11 Alive News, 7/15/13, Click here to read online. (This link is no longer active.)

Protesters Rally to Postpone Warren Lee Hill Execution
11 Alive News

ATLANTA -- Warren Lee Hill is scheduled to be executed on Monday, and his supporters are rallying across the state asking for a delay.

Protesters will hold events in Atlanta and nine other cities to bring attention to Hill's case. A candlelight vigil will be held on the Georgia State Capitol steps after a march beginning at Woodruff Park at 5 p.m.

Hill was serving a life sentence for killing his girlfriend. That was upgraded to a death sentence after he beat a fellow inmate to death behind bars in 1990.

For months his supporters have been arguing Hill is intellectually disabled and therefore should not be executed.

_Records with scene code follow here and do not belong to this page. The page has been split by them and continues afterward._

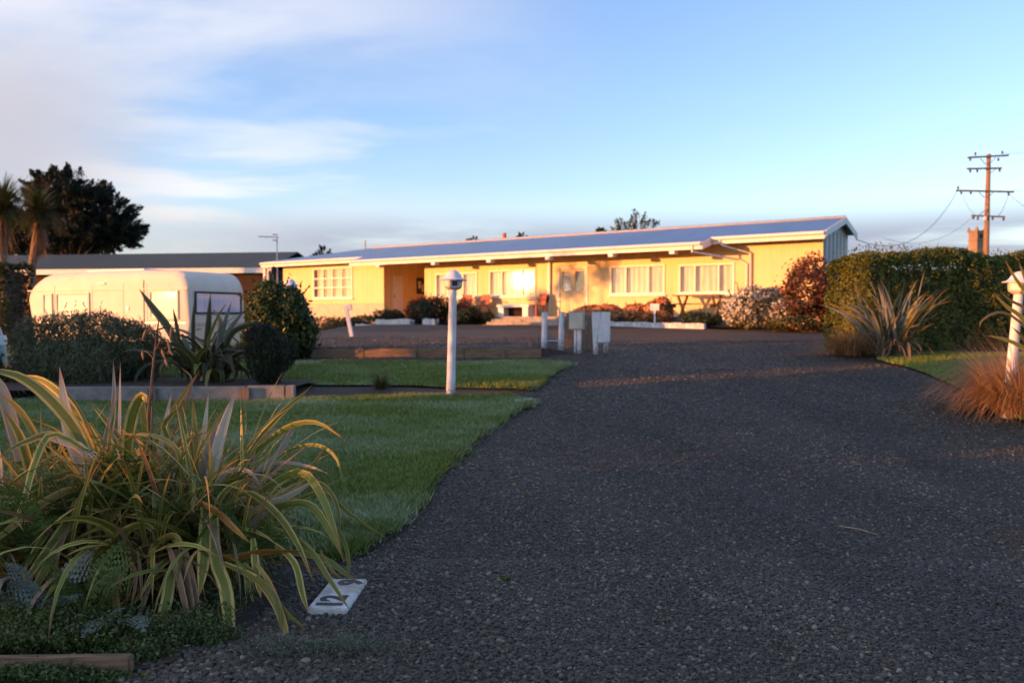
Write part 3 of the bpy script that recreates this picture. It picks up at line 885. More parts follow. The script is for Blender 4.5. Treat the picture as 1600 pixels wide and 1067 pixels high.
# passage between the two blocks
MB().box(-7.07 - WT, -7.07, WT + 0.003, 3.2, hz(1.0), ZW).build('passage_wall', 'wall', house)
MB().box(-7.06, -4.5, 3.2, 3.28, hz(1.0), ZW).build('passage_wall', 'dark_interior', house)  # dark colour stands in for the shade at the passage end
MB().box(-4.63, -4.5, WT + 0.003, 3.19, hz(1.0), ZW).build('passage_wall', 'wall', house)
MB().box(-7.05, -4.65, -0.2, 3.18, hz(1.0), hz(1.42)).build('passage_floor', 'step', house)
pd = MB().box(-7.06, -7.03, 0.55, 1.25, hz(1.5), hz(3.3)).build('door', 'cream_trim', house)
MB().box(-7.03, -7.0, 0.62, 0.66, hz(2.3), hz(2.42)).build('handle', 'steel', pd)
nb = MB().box(-7.06, -7.02, 2.2, 2.75, hz(2.5), hz(3.25)).build('notice_board', 'dark_interior', house)
nb['label'] = 'dark notice board on the passage wall'
MB().box(-7.02, -7.012, 2.28, 2.46, hz(2.75), hz(3.1)).build('paper', 'cream_trim', nb)
MB().box(-7.02, -7.012, 2.52, 2.7, hz(2.6), hz(2.95)).build('paper', 'white', nb)
# gable and back walls
gab = MB()
gab.add([(12.05, 0.003, hz(1.0)), (12.05, 3.3, hz(1.0)), (12.05, 3.3, ZW + 0.12), (12.05, 1.95, ZW + 0.52), (12.05, 0.003, ZW + 0.05),
         (11.92, 0.003, hz(1.0)), (11.92, 3.3, hz(1.0)), (11.92, 3.3, ZW + 0.12), (11.92, 1.95, ZW + 0.52), (11.92, 0.003, ZW + 0.05)],
        [(0, 1, 2, 3, 4), (9, 8, 7, 6, 5), (0, 5, 6, 1), (1, 6, 7, 2), (2, 7, 8, 3), (3, 8, 9, 4), (4, 9, 5, 0)])
g_o = gab.build('gable_wall', 'wall_side', house)
for i in range(6):
    MB().box(12.053, 12.075, 0.25 + i * 0.5, 0.29 + i * 0.5, hz(1.0), ZW + 0.1).build('batten', 'wall_side', g_o)
MB().box(-13.9, 11.9, 3.3, 3.42, hz(0.9), ZW).build('back_wall', 'wall_side', house)
MB().box(-13.94, -13.8, WT + 0.003, 3.29, hz(0.9), ZW).build('side_wall', 'wall', house)

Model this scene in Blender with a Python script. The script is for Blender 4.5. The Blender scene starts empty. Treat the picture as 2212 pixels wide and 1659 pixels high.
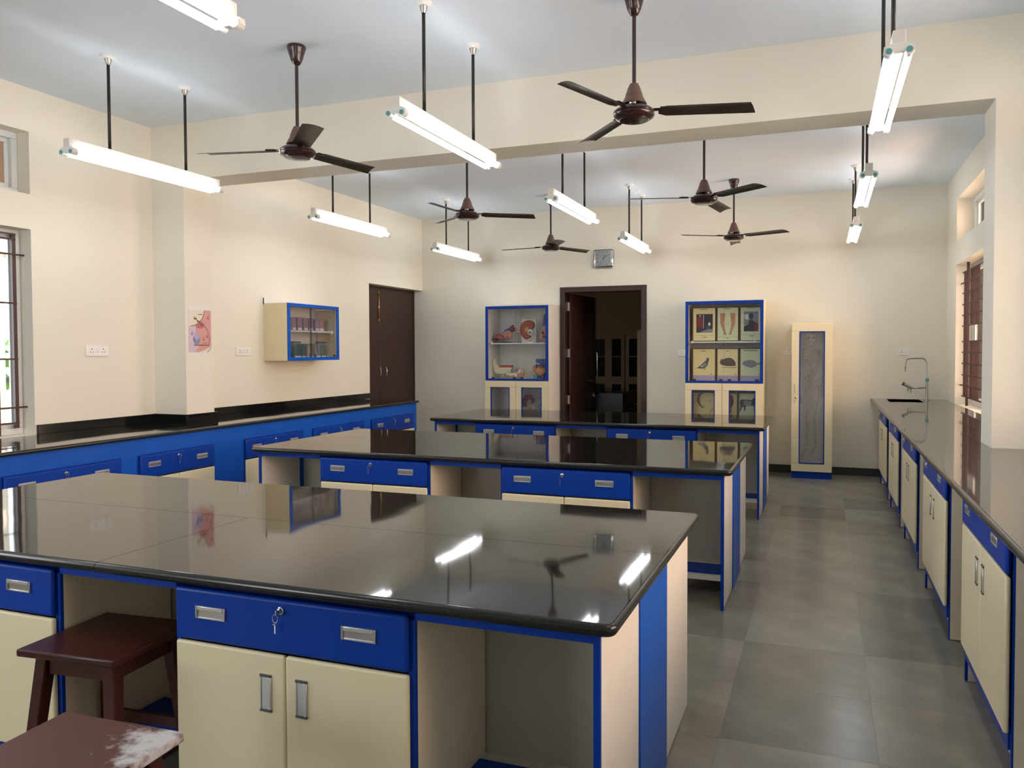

"Here in Georgia we require a defendant prove to prove intellectual disability beyond a reasonable doubt. It is the heaviest burden of proof in the law and Georgia is the only state that requires it," said Rita Young, director of All About Developmental Disabilities.

"The support of this position really goes back to the Supreme Court and its landmark 2002 Atkins Vs. Virginia ruling noting that people with disabilities are less culpable for their actions and are a greater risk for wrongful execution," said Eric Jacobson with Georgia's Council on Developmental Disabilities.

In May Hill's lawyers asked the U.S. Supreme Court to delay their client's execution until the court has a chance to consider new evidence they've filed. The court is currently scheduled to consider whether to take up his case on Sept. 30, but the execution is scheduled for Monday unless the Supreme Court offers to take the case.